The scene was spectacular, something you could charge admission for—as vivid as any imagined scene an animator could dream up . The trees ringing the field were stitched with blinking white lights that jumped from branch to branch and off into the meadow grass, also laced with tiny bright bulbs. The silent field popping points of light.

The next night, back home in Kingston, I spotted a firefly. Okay, three. They flew across my lawn then disappeared behind the side of the house. As I watched this paltry natural display, it occurred to me that cities do not excite the visual sense the way rural environments do; sure, one can make a case for architecture and the urban design forms, but cities are predominantly aural spaces. (They are also olfactory environments, but let's save that for another time.) Often maddening, often referred to as "noise pollution," urban sounds nonetheless create a unique sonic tapestry absent from rural spaces.

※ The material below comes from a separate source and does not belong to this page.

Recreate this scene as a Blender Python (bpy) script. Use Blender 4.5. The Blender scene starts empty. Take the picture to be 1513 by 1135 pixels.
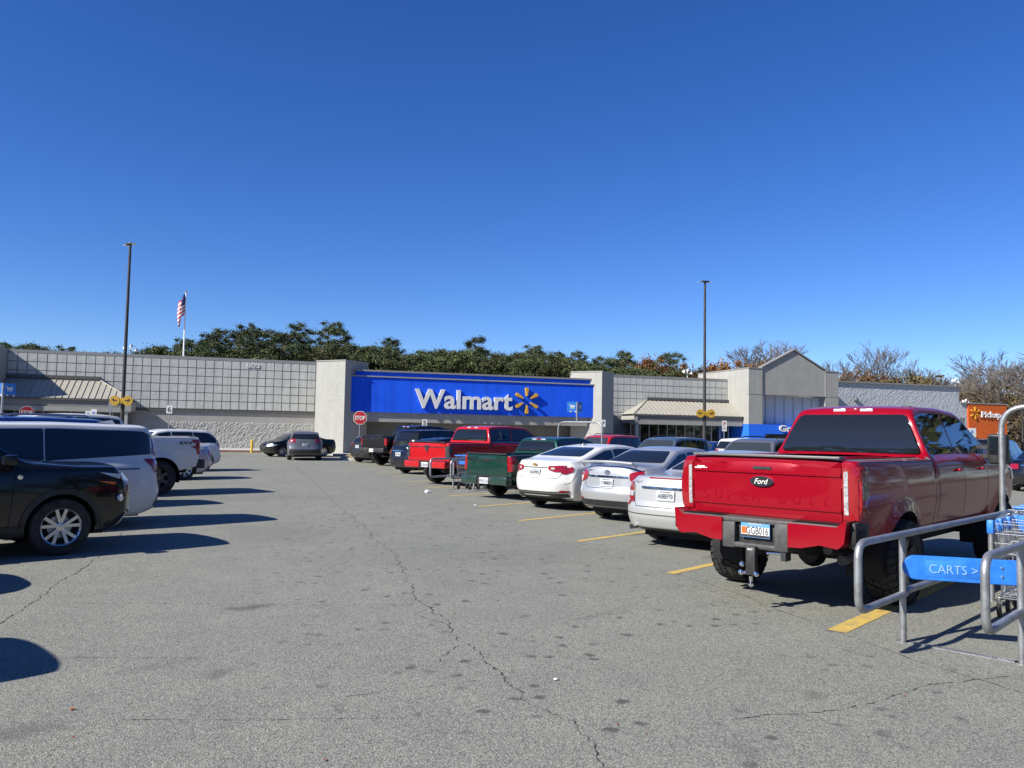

What follows are sounds I heard while sitting on my back porch one morning in late June. They are in no particular order, and I offer them without judgment as "good" or "bad," but rather as a transcription of the aural landscape of my backyard, encompassing all the noise that crossed my ears.

The background traffic noise ever-present like surf; the static hum that all other sounds usurp, compete against, or are submerged in.

The jaunty puttering of a Volkswagen bus.

The cacophony of birdsong, a shouting chorus:

a lonesome coo of a morning dove, a cliché come to life;

a sharp bark;

a high-pitched note hit over and over;

staccato twirps like the electronic gunfire from a video game;

a deep trill, like Barry White yodeling;

a disapproving cluck.

A vacuum cleaner's high sucking whine, and what sounds like bits of debris caroming off hard plastic beneath it; the sudden absence of that sound.

The percussive sameness of a dog's recurring one-note bark.

A loose muffler rattling up the street, clanging through the potholes.

The bleat of a freight-train whistle—a pedal-sustained chord from an out-of tune church organ.

The pop of a new screen door as it opens; its plosive slap as it closes.

An empty 12-ounce can dropped from a height and reporting two hollow bounces followed by a short roll.

The slap of my hand on my arm, squashing a mosquito.

The prolonged hiss of a garden hose like air escaping an incredibly large tire.

The flutter of wings close over my head.

The deep-throated engine of a school bus as it downshifts to climb the hill.

The quick, loud shouts of sanitation workers echoing between close-set houses.

The aggressive chatter of a tree full of tchrring squirrels; the splash and shiver of branches as they jump from limb to limb.

Empty bottles ringing and shattering in the back of a trash truck.

The percolating idle of a diesel engine.

A woman exhorting her dog to evacuate its bowels; the dog not barking, the  deficit of a space with a dog that doesn't bark.

Church bells, ringing in three separate churches, striking the hour like a lunatic carillonneur.